• **WRITTEN REQUEST**
Repeat the entire listing exactly as written.
++++
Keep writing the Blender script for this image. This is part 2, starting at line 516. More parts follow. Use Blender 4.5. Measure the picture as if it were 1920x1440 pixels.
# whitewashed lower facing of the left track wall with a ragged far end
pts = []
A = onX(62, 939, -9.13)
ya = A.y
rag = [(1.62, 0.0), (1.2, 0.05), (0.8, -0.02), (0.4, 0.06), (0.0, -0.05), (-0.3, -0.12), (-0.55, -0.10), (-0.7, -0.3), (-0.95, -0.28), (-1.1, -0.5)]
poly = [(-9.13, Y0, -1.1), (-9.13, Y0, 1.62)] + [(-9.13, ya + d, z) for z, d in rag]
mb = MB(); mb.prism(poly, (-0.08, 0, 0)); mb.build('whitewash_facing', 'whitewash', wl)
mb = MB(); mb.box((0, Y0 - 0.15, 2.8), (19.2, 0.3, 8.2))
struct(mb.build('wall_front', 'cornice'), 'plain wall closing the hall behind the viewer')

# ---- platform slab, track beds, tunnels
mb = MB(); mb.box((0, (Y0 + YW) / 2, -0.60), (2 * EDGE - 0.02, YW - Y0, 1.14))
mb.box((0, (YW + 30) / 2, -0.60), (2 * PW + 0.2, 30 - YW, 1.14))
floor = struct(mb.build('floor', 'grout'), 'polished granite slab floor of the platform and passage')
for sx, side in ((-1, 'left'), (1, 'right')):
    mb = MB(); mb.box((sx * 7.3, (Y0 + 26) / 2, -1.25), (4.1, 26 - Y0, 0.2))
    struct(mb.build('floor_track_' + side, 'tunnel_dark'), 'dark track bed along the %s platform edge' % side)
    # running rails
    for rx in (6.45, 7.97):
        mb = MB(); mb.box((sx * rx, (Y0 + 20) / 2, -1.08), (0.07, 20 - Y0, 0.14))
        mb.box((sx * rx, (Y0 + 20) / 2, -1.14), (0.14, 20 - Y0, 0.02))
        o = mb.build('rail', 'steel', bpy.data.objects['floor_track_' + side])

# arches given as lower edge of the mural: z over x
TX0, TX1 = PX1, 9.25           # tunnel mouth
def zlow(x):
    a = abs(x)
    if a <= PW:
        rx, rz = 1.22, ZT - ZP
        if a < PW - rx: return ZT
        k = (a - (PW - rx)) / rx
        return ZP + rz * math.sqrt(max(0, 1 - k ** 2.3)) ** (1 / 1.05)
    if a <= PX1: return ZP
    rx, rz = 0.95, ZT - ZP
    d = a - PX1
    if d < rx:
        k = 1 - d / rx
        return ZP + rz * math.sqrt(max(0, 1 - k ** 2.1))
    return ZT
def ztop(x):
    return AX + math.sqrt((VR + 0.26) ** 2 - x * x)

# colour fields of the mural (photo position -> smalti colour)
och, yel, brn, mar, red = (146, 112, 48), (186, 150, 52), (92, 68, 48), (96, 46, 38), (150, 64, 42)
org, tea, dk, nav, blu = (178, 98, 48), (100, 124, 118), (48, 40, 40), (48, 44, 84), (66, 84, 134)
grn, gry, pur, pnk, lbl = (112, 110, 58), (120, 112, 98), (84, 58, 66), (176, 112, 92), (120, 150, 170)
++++
• **ANSWER TO THE TASK**
Keep writing the Blender script for this image. This is part 2, starting at line 516. More parts follow. Use Blender 4.5. Measure the picture as if it were 1920x1440 pixels.
# whitewashed lower facing of the left track wall with a ragged far end
pts = []
A = onX(62, 939, -9.13)
ya = A.y
rag = [(1.62, 0.0), (1.2, 0.05), (0.8, -0.02), (0.4, 0.06), (0.0, -0.05), (-0.3, -0.12), (-0.55, -0.10), (-0.7, -0.3), (-0.95, -0.28), (-1.1, -0.5)]
poly = [(-9.13, Y0, -1.1), (-9.13, Y0, 1.62)] + [(-9.13, ya + d, z) for z, d in rag]
mb = MB(); mb.prism(poly, (-0.08, 0, 0)); mb.build('whitewash_facing', 'whitewash', wl)
mb = MB(); mb.box((0, Y0 - 0.15, 2.8), (19.2, 0.3, 8.2))
struct(mb.build('wall_front', 'cornice'), 'plain wall closing the hall behind the viewer')

# ---- platform slab, track beds, tunnels
mb = MB(); mb.box((0, (Y0 + YW) / 2, -0.60), (2 * EDGE - 0.02, YW - Y0, 1.14))
mb.box((0, (YW + 30) / 2, -0.60), (2 * PW + 0.2, 30 - YW, 1.14))
floor = struct(mb.build('floor', 'grout'), 'polished granite slab floor of the platform and passage')
for sx, side in ((-1, 'left'), (1, 'right')):
    mb = MB(); mb.box((sx * 7.3, (Y0 + 26) / 2, -1.25), (4.1, 26 - Y0, 0.2))
    struct(mb.build('floor_track_' + side, 'tunnel_dark'), 'dark track bed along the %s platform edge' % side)
    # running rails
    for rx in (6.45, 7.97):
        mb = MB(); mb.box((sx * rx, (Y0 + 20) / 2, -1.08), (0.07, 20 - Y0, 0.14))
        mb.box((sx * rx, (Y0 + 20) / 2, -1.14), (0.14, 20 - Y0, 0.02))
        o = mb.build('rail', 'steel', bpy.data.objects['floor_track_' + side])

# arches given as lower edge of the mural: z over x
TX0, TX1 = PX1, 9.25           # tunnel mouth
def zlow(x):
    a = abs(x)
    if a <= PW:
        rx, rz = 1.22, ZT - ZP
        if a < PW - rx: return ZT
        k = (a - (PW - rx)) / rx
        return ZP + rz * math.sqrt(max(0, 1 - k ** 2.3)) ** (1 / 1.05)
    if a <= PX1: return ZP
    rx, rz = 0.95, ZT - ZP
    d = a - PX1
    if d < rx:
        k = 1 - d / rx
        return ZP + rz * math.sqrt(max(0, 1 - k ** 2.1))
    return ZT
def ztop(x):
    return AX + math.sqrt((VR + 0.26) ** 2 - x * x)

# colour fields of the mural (photo position -> smalti colour)
och, yel, brn, mar, red = (146, 112, 48), (186, 150, 52), (92, 68, 48), (96, 46, 38), (150, 64, 42)
org, tea, dk, nav, blu = (178, 98, 48), (100, 124, 118), (48, 40, 40), (48, 44, 84), (66, 84, 134)
grn, gry, pur, pnk, lbl = (112, 110, 58), (120, 112, 98), (84, 58, 66), (176, 112, 92), (120, 150, 170)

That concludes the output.